Son ben sei le chiese frequentate per lo più dalle comunità afroamericane ad aver preso fuoco negli ultimi quindici giorni negli Stati Uniti. Inevitabile che l’ombra del razzismo dia agli eventi una luce spettrale, riaprendo ferite evidentemente mai sanate.

La recente strage di Charleston del 17 giugno (9 i morti), le susseguenti polemiche sull’opportunità del ritiro dagli edifici pubblici della bandiera degli stati federati del sud, simbolo del razzismo coloniale, e ora questi incendi: gli Stati Uniti d’America tornano a fare i conti con il proprio passato. Ad ardere anche la chiesa di Mount Zion a Greeleyville, in Carolina del Sud, ad un centinaio di chilometri da Charleston.
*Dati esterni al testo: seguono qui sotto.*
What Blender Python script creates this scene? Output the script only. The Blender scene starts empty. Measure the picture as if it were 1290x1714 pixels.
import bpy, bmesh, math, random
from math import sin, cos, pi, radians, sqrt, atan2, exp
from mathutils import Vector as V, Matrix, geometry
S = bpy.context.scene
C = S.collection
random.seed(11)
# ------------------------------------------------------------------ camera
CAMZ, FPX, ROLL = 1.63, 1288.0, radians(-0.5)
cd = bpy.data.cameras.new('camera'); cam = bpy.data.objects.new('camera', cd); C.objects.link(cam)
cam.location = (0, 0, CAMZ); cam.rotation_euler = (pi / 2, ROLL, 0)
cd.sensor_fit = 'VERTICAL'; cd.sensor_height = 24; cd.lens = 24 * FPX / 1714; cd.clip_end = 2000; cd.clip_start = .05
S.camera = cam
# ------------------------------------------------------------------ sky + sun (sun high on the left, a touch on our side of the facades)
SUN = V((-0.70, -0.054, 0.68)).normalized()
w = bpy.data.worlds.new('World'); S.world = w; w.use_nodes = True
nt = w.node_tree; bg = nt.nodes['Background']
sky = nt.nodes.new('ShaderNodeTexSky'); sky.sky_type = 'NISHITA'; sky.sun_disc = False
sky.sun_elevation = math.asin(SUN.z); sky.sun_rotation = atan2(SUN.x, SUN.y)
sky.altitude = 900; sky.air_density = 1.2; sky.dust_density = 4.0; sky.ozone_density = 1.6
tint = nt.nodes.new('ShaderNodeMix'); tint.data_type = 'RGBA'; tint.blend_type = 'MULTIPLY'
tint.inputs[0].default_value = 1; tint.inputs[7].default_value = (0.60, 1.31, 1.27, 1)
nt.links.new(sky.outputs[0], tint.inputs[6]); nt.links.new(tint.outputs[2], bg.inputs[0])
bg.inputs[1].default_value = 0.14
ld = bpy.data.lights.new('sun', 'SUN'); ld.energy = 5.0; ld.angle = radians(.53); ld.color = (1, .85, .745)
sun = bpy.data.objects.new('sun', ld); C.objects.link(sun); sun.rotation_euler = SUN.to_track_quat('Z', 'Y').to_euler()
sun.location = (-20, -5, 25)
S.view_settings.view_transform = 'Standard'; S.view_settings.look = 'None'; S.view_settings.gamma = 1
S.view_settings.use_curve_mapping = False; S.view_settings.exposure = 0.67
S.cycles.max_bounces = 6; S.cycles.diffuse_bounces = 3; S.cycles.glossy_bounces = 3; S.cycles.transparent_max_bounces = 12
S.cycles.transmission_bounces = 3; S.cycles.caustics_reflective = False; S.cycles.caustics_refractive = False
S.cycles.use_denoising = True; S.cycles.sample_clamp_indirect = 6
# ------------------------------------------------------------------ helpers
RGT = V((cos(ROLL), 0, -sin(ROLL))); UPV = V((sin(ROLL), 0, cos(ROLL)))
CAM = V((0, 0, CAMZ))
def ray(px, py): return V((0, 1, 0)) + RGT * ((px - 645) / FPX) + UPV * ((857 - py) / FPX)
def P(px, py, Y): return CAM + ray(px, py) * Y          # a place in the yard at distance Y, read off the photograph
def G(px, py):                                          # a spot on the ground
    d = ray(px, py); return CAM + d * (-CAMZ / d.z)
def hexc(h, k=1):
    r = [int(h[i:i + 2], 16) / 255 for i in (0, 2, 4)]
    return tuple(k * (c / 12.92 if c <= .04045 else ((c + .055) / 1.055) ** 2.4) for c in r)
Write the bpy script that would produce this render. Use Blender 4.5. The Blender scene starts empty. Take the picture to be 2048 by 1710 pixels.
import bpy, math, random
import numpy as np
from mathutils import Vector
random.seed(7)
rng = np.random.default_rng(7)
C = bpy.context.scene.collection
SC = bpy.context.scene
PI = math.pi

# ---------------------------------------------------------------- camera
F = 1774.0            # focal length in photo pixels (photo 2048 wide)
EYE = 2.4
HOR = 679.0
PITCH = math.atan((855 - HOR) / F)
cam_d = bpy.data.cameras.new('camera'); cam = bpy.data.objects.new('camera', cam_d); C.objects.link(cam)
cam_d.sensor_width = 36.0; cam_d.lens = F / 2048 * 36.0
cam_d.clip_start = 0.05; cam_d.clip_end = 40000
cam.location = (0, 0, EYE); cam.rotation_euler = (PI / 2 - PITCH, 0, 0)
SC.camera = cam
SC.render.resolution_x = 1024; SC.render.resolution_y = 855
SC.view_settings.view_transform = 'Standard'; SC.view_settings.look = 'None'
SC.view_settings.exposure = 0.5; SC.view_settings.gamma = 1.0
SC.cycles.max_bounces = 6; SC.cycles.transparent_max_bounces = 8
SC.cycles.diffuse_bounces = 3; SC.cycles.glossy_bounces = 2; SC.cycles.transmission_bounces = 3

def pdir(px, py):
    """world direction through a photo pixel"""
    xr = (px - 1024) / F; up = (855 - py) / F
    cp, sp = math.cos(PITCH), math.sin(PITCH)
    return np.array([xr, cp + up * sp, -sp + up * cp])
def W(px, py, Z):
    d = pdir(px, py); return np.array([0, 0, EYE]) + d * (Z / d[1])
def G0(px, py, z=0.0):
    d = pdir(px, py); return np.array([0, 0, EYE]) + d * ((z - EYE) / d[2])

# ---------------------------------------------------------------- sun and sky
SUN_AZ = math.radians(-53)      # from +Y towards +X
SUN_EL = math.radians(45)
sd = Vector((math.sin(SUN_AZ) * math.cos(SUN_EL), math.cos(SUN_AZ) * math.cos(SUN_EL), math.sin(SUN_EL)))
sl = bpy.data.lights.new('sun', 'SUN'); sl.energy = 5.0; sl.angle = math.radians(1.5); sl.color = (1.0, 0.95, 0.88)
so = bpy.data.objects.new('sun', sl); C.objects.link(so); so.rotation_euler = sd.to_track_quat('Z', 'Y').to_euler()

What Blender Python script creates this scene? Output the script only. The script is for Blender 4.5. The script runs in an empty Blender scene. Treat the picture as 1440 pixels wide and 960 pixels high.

Si tratta di un simbolo nazionale da quando, proprio vent’anni fa, nel 1995, venne data alle fiamme una prima volta. Per l’inaugurazione dopo il rogo scese da Washington anche l’allora presidente Bill Clinton, eleggendo Mount Zion a simbolo della lotta al razzismo entro i confini statunitensi.

Nonostante gli inquirenti si mantengano molto prudenti, segnalando come alcuni degli incendi potrebbero essere dovuti a cause naturali, vista anche l’altissima concentrazione di temporali che sta interessando la zona negli ultimi giorni, mano a mano che passano le ore uno dopo l’altro si stanno rivelando  in realtà di natura dolosa.

A far da corollario ad un clima certo non disteso anche la dichiarazione dei vertici del Ku Klux Klan, l’organizzazione razzista che lega il proprio nome ad alcune fra le pagine più ignobili della storia a stelle e strisce, e che ancora conta qualche migliaio di militanti: la soppressione della bandiera confederata viene da loro letta come un inaccettabile affronto alla storia della nazione e alla memoria di tutti gli abitanti del sud morti combattendo le forze federali.

Discorsi che credevamo appartenessero ai libri di testo oramai, e che invece sono sempre di stretta e triste attualità.